Las Vegas Sun

May 14, 2024

The Love Goddess Judy Tenuta gets a star on Las Vegas Boulevard

Tenuta

Paul A. Hebert / AP

Actor Judy Tenuta attends Tommy Davidson’s 50th birthday celebration at H.O.M.E. on Sunday November 10, 2013 in Beverly Hills, California.

Like anyone who’s been visiting Las Vegas frequently over the years, Judy Tenuta has plenty of great stories to share.

“My very first time was when I was not known very well but I was working with Mitzi [Shore] at The Comedy Store and, oh my God, this was back before all the TV stuff and even before my first HBO special,” says the “Love Goddess” comedian and actress known to incorporate the accordion into her stand-up act. “I was there for Thanksgiving and Mitzi had all these comics together for Thanksgiving dinner.

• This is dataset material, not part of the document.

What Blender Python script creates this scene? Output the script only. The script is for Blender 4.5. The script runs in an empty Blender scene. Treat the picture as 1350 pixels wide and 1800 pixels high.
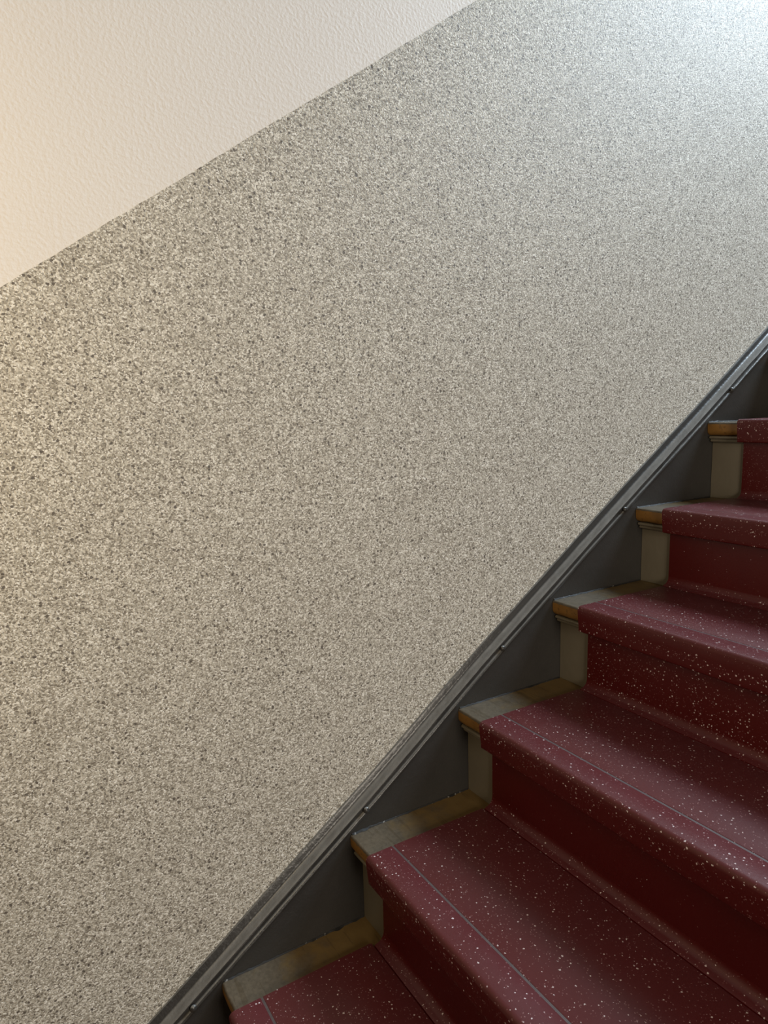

“And then when I returned in the summer of 1987 I opened for George Carlin at Bally’s and that was really great because my parents got to meet him. I grew up Catholic listening to him say all these wild things about priests and whatever, because he grew up Catholic, too. When I was on tour with him we would talk to each other in these odd voices, he’d do it and I’d talk back in a different voice, all the way to the show. His manager would finally say, ‘Will you guys shut up?’ And George would tell him, ‘No, we get to have fun, too.’”

Tenuta, 61, has been around all sorts of stars through nearly four decades in comedy, but there’s a special star in Las Vegas waiting for her next week. She’ll be honored on her birthday, November 7, when her name is added to the Las Vegas Walk of Stars on the Strip in front of Paris Las Vegas.

Click to enlarge photo

Judy Tenuta

“I’m very excited because I might be sandwiched between Mr. Las Vegas and who knows, maybe Siegfried and Roy? That could be exciting,” she says. “I was invited to see Siegfried and Roy back when I had all those specials and then Siegfried made a reference to me during the show. I’m just glad he didn’t make me come onstage with the tiger. That’s where I draw the line.”

Tenuta has done countless comedy specials for HBO, Showtime and Lifetime and appeared dozens of times on late-night talk shows, more recently appearing in “The Vagina Monologues” and “Menopause the Musical.” She’s been nominated twice for Grammy Awards, was the first winner of the Best Female Comedian prize at the American Comedy Awards and is easily recognized for wild and wacky commercial campaigns with MTV and Dr. Pepper.

Tenuta headlines the Palm Springs International Comedy Festival later this month. She’s still doing stand-up these days, although a bit more selectively at a pace that fits her lifestyle, while working on independent films and maintaining an active YouTube channel.

“It’s nice to choose the shows I would like to do and that’s what I prefer when I do the live show. At my age, you don’t always want to go to towns with names like Padacki or Bullhonk,” she jokes. “And I’m sorry to say I’m not yet one of those people, an ex-wife of some guy so I can be on Desperate Housewives of Beverly Hills or something.”

Tenuta has been characterized as one of the pillars of so-called “character comedy” in the 1980s and 1990s stand-up scene, because of the over-the-top “Petite Flower” persona she embodied. But she says every comedian is enlarging and extrapolating his or her or their personality during a performance.

“When you talk to people like Jay Leno or Jerry Seinfeld, even they have to magnify whatever their basic essence is. It’s still a character but not as exaggerated as someone like Sam Kinison or Steven Wright,” she says. “I’ve certainly done movies where that’s different. I did one called ‘Desperation Boulevard’ where I play a former child star who will do anything to make a comeback, and I have to tell my crazy manager I’m not going to rob a convenience store.

“So what I’m saying is, would I ever stray from my formula? Yeah. I will. I’ll be a guest cadaver on ‘Gray’s Anatomy’ but only if they’ll let me come to life.”